If an issue is complicated, or folks aren't seeing eye to eye, hop on a call and get on the same page.

➰ Close the loop!

Closing the loop is ultimately about building trust.

The best teams run most smoothly when their members exhibit a high degree of ownership over their work. Folks remove ambiguity instead of letting it grow, leaving no doubt about who has the ball and where they're driving.

This isn't the same thing as being completely self-sufficient - at any reasonably-sized company, work will be broken down by function. I'm not a designer, and though I know my way around Figma, I rely on designers to plan an intuitive and clear interface.

But making those transitions clear helps folks focus on their designated roles, and makes it easier to support each other when complications do come up.

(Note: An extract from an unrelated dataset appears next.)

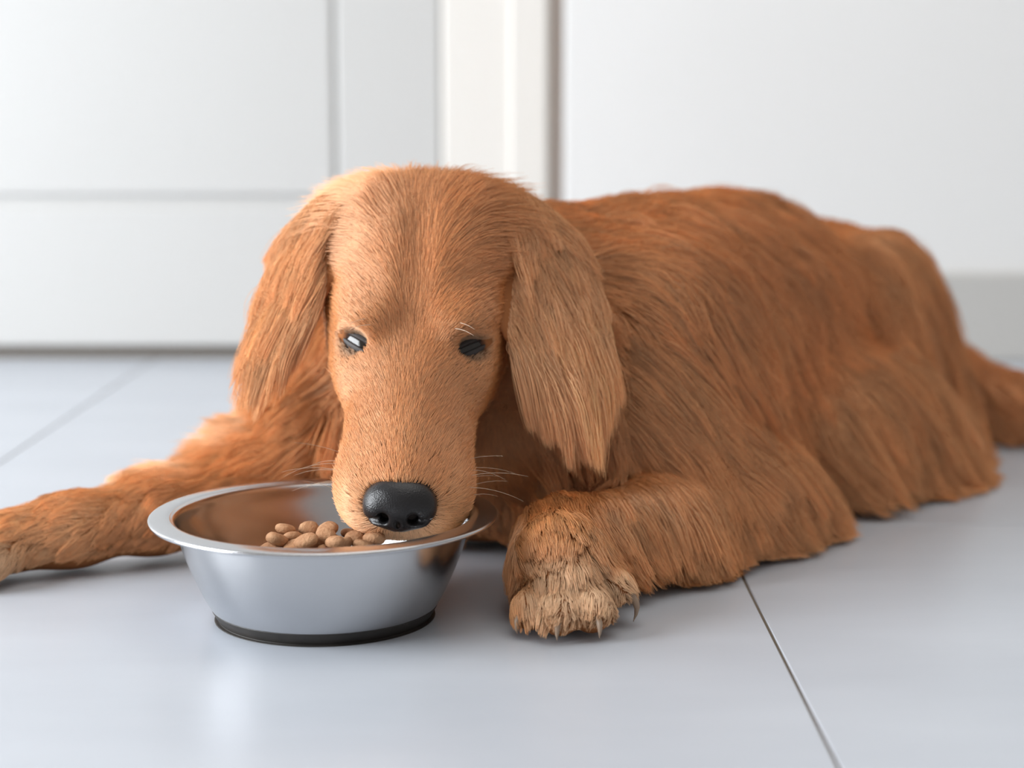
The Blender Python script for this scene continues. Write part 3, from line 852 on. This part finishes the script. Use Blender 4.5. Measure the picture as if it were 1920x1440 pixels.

For non-trivial pieces of work, consider answering:

  • In the best case scenario, how will this work proceed?
  • What are backup plans if complexity or risk complicate things or cause a delay?
  • How will we communicate once the work is done?
  • What other work or teams get unblocked?

Folks who handle these questions preemptively and publicly are able to drive with almost complete autonomy. They still tackle work outside their domain, but when they do, it's easy to trust they'll chase down support if they need it and make noise if things get wonky.

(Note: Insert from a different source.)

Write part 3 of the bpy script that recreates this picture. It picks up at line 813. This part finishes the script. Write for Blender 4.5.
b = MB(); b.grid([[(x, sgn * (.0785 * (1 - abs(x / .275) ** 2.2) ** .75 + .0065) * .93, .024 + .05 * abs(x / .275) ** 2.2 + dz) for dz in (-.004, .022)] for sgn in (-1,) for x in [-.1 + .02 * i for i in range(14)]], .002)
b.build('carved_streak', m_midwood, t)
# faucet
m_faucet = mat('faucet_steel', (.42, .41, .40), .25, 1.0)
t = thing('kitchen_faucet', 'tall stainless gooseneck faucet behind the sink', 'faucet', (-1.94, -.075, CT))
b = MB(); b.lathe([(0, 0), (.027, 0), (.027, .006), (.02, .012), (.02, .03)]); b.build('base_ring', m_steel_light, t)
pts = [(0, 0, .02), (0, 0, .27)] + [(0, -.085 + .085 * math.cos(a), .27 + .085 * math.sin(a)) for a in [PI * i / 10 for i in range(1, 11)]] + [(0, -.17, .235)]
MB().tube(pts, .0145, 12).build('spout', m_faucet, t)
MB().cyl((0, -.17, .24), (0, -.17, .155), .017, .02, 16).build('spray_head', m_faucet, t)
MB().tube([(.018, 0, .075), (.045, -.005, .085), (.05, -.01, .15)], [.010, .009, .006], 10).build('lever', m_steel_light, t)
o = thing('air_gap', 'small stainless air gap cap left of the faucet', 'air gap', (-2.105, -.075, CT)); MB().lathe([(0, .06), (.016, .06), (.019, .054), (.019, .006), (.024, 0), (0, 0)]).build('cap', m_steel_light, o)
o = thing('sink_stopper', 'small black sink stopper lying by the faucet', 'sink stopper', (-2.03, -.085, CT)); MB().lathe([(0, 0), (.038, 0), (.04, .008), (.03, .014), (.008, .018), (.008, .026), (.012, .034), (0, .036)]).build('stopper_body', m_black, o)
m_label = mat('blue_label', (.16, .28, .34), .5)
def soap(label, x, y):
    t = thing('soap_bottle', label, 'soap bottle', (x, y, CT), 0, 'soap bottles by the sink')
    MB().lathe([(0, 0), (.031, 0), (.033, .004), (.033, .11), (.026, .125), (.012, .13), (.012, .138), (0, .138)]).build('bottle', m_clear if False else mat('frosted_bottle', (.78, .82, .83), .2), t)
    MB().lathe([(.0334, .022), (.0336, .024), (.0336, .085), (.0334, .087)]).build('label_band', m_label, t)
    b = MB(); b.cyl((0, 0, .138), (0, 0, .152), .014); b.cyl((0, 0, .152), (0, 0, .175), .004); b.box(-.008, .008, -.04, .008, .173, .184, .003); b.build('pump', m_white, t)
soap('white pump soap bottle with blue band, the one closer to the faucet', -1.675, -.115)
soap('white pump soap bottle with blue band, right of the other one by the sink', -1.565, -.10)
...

Folks who don't communicate the above end up quietly blocked while they struggle to solve things on their own. By obfuscating the state of the work, they make it less clear how the work will (or won't) ship, and less clear how anyone else could help.

It's ok to struggle with work sometimes - we all spend time learning new technologies, absorbing domain context, and (occasionally) adjust to new work patterns.

But by making it clear who owns the progress of "Feature X"1, everyone in Feature X's orbit feels confident about what will happen next.

Be that person! 🦸‍♀️

Your teammates will thank you for stepping up.